REPUBLIKA.CO.ID, MARGAHAYU-- Bekasi harus segera berbanah. Predikat kota terkotor menjadi teguran keras.
"Self belonging warga terhadap Kota Bekasi kurang. Akibatnya mereka seenaknya saja buang sampah. Padahal sampah yang menumpuk akan menjadi sumber bencana dan penyakit. Masyarakat harus peduli. Percuma kalau pemerintah maksimal, warganya cuek. Perubahan sikap dan prilaku menjadi kunci utama. Pemerintah dan semua stakeholder harus berubah," kata Kepala BPLHD Kota Bekasi, Dadang Hidayat.
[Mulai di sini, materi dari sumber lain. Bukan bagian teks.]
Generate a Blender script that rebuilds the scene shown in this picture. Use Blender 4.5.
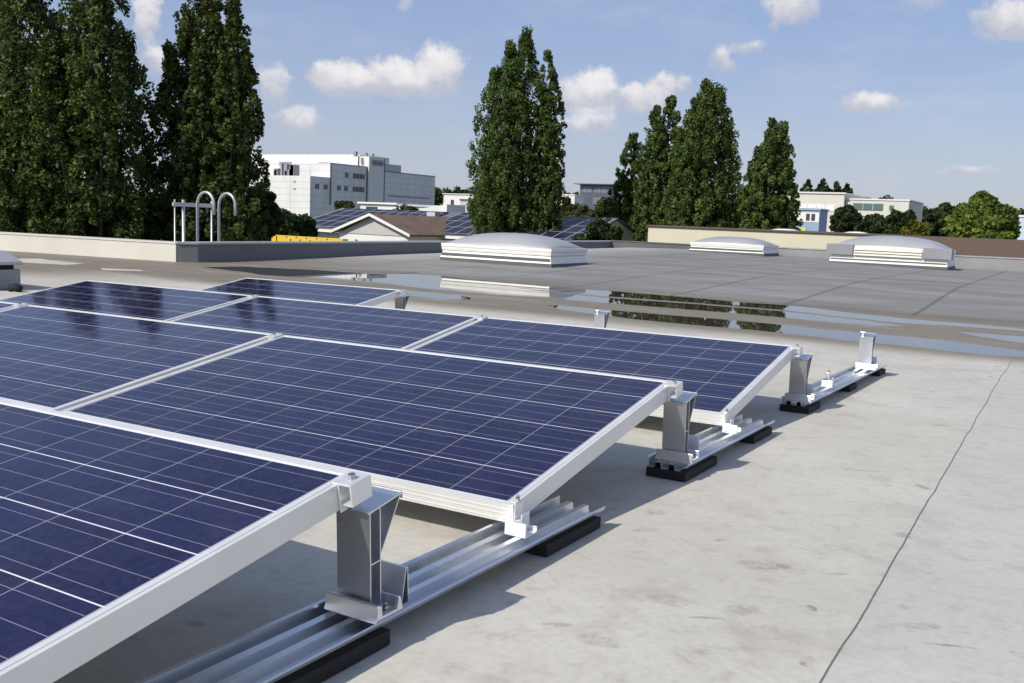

Dadang memperkirakan, jebloknya penilaian dikarenakan pengelolaan sampah yang kurang maksimal. Apalagi kapasitas TPA Sumur Batu telah mencapai batas. Pemaksaan kapasitas, dikhawatirkan berakibat fatal. Longsoran sampah sempat terjadi Mei lalu dan menelan seorang korban jiwa.
"Saya belum lihat bagaimana nilai akhir (P2). Hal itu baru perkiraan. Karena kalau penghijauan, sudah kita lakukan. Sebetulnya kita sudah dapat peringatan sejak P1," kata Dadang.
Pada penilaian pertama (P1), Kota Bekasi mendapat nilai 63,25. Nilai ini menempatkan Bekasi pada peringkat 14 dari seluruh kota metropolitan.
"Kita sebetulnya sudah bekerja keras. Tapi ternyata belum cukup. Harus dimaksimalkan. Kota Bekasi harus berbenah," ujar Dadang. Terkait gagalnya Kota Bekasi meraih Adipura, Kepala Dinas Kebersihan Junaedi belum bersedia dikonfirmasi.
Sampah masih menjadi masalah klasik. Keberadaanya berbanding lurus dengan pertambahan jumlah penduduk. Perbaikan ekonomi juga berperan dalam meningkatkan volume sampah.
Kota Bekasi menghasilkan 500 ton sampah setiap harinya. Dari jumlah itu hanya 46 persen yang berhasil diangkut ke TPA Sumur Batu. Selebihnya tercecer di tempat pembuangan liar.